In the interim, Quinn started a family, Connolly formed and fronted Little Matador, Wilson signed on as the touring guitarist in Foo Fighters bassist Nate Mendel’s band Lieutenant, and McDaid wrote songs and produced such diverse artists as Faith Hill and Tim McGraw, Robbie Williams, Ed Sheeran and Pink.

Lightbody put the finishing touches on The Ghost of the Mountain, the second album by his Tired Pony side project with members of Belle and Sebastian, R.E.M, Reindeer Section and Fresh Young Fellows. He then moved to Los Angeles and began writing songs for movies, and doing a number of high-profile co-writes with Ed Sheeran, Taylor Swift and One Direction. Songs that weren’t pulled from his own psyche were less painful to craft, and went a long way into healing what he considered to be writer’s block.

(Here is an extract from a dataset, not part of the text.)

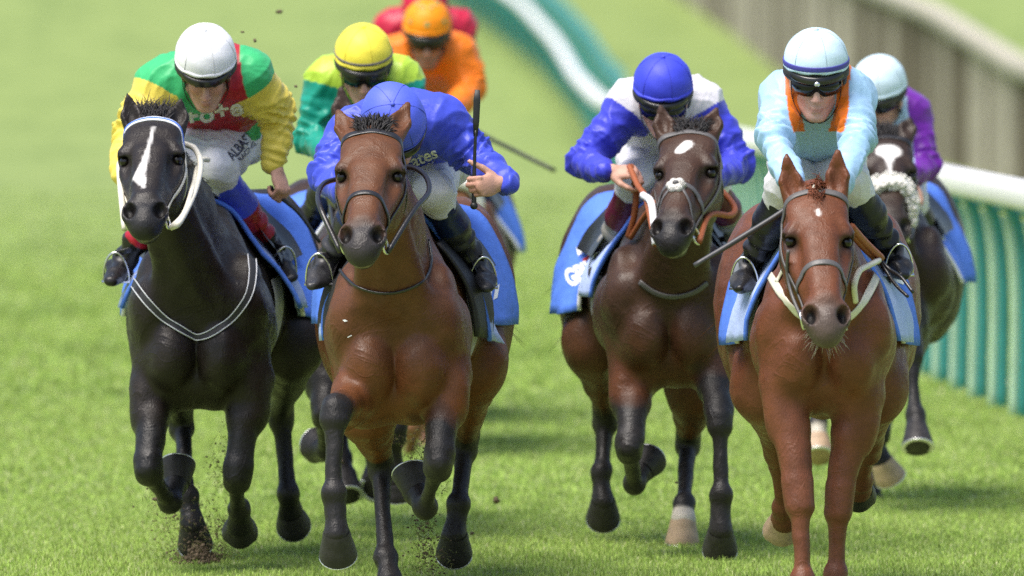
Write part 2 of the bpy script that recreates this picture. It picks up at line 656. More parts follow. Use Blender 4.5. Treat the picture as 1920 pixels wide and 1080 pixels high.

But something else unexpectedly stimulated his writing even more. Two years ago he quit drinking. “Drinking was the only place I could hide from myself and if I was drunk I wasn’t depressed, just the next day, but that could be remedied with more drink.” But he didn’t want that anymore.

“I’d been writing songs for years about love. I’d been down that road so many times before. And I just knew that this album had to be something different. I had to look both deeper inside myself and out into the wider world around me and both seemed to be in chaos.”

Which is what he did for Snow Patrol’s seventh album. Titled Wildness, it taps into something raw and primitive.

“There are many types of wildness,” says Lightbody, “but I think it can be distilled into two: the wildness of the modern age and something more primal.”

The album kicks off with the grand “Life on Earth,” which finds the musician singing about the first snow (the first time the word snow has ever been used in a Snow Patrol song) and the first day in a strange new land.

The band’s tour brings them to Arena Birmingham tonight, and we wait with baited breath.